From: Ville Voutilainen <ville.voutilainen_at_[hidden]>
Date: Mon, 27 Sep 2021 10:27:50 +0300
On Mon, 27 Sept 2021 at 10:03, Jā‚‘ā‚™ā‚› Gustedt <jens.gustedt_at_[hidden]> wrote:
> > Since this "lambda" isn't callable by other parts of the program, this
> > looks like something that C should be able to express, too.
> > It's less consistent with the current lambda proposals in C due to
> > those not having all the bells and whistles, but, oh well.
>
> This triggers my interest ;-)
>
> First, I think that using lambas as proposed in the draft seems really
> a smart idea. This is a good step forward.
>
> The missing thing that you are refering to is initialization of
> reference/lvalue captures?

Yes. C++ lambdas have init-captures, I'm unaware of any attempt for C
lambdas to have them.

> AFAICS this is only necessary for the very specific feature of naming
> a return value. So this would not be in conflict with the lambda
> approach for C, where I tried just to be very careful not to introduce
> aliasing to existing objects. Any "capture-like" syntax that just
> gives a name and type to the return value/object, even as the proposed
> `&name=return` looks good to me.

It's more than just naming a return value; an init-capture allows you
to perform an arbitrary
transformation for how a capture is initialized.

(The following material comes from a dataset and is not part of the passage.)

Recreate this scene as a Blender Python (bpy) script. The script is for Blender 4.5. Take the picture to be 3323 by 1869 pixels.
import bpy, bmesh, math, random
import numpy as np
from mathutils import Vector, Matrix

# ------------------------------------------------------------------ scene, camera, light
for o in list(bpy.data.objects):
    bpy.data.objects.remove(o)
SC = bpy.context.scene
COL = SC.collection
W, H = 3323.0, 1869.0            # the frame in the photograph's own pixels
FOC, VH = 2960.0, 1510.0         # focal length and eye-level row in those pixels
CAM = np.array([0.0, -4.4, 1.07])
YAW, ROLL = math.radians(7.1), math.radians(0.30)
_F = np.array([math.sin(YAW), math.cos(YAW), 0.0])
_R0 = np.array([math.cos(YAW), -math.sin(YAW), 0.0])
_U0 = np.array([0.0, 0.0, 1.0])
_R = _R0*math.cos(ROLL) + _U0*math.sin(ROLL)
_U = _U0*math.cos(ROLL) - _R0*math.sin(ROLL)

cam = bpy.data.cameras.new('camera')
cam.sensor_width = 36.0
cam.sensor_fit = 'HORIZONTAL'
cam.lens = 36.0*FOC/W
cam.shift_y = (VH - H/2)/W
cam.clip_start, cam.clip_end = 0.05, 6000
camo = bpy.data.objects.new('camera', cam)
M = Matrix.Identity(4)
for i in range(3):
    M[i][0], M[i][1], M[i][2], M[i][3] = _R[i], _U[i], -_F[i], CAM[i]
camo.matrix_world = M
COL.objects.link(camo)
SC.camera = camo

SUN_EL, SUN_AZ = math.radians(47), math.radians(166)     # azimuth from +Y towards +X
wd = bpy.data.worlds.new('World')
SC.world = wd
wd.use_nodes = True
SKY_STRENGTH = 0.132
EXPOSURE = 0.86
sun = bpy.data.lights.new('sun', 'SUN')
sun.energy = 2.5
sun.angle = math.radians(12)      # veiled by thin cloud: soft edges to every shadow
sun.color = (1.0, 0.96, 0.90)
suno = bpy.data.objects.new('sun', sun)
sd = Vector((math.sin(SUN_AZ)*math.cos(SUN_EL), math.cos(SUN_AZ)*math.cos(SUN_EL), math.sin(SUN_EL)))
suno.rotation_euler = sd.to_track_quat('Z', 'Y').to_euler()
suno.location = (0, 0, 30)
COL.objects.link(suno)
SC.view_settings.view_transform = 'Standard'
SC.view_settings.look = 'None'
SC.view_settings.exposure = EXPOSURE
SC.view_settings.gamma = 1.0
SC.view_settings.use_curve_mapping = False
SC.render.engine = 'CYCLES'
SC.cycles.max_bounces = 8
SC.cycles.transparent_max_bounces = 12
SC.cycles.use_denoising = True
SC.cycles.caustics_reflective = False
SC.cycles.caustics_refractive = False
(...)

With it, you could
dig inside a smart pointer and initialize
a capture from the smart pointer's internal data even if the smart
pointer itself isn't copyable.
As an example, I can capture an int out of a smart pointer to int,
https://wandbox.org/permlink/iWerXYkCC9SwD81f
or as a more barebones example, I can capture an int out of a pointer to int,
https://wandbox.org/permlink/c9fP2pr6nCnfAmsQ

So, with this lambda-like precondition/postcondition facility, I can
traverse object graphs in the 'init-capture',
and save whatever values I like for later comparison by a
postcondition expression, for instance.
I can express a postcondition that says "the function returns
something that is less than the value the argument
pointed to at the point of call", and the function can change what the
argument pointed to without changing
what the postcondition means. Meaning that I can have a postcondition
expressed in terms of what the incoming
values were even if the incoming values are later indirectly written
to by the function.

The whole reason for the const-restriction in postconditions of the
current proposal is because of this, allowing writes would prevent
expressing postconditions in the terms of the incoming values, because
the function could change the values
and the original incoming values would be lost. Saving them has a
cost, and depending on the parameter types,
doesn't work the same way for all types (C++ has move-only types that
can't be copied, and you can't have a 'saved'
value of a move-only type that's available both for the postcondition
and for the function itself). Being able to
init-capture the original value solves this problem. I can even "copy"
an incoming move-only value like a unique_ptr
by doing an init-capture of a new allocation created from the object
pointed-to. I can just copy the underlying int.
I can do whatever I like with an init-capture, and I can decide
whether I capture by value, by reference, or by
arbitrary transformation. This removes all limitations of what
postconditions I can write and what the function
is allowed to do to/via/through the parameter.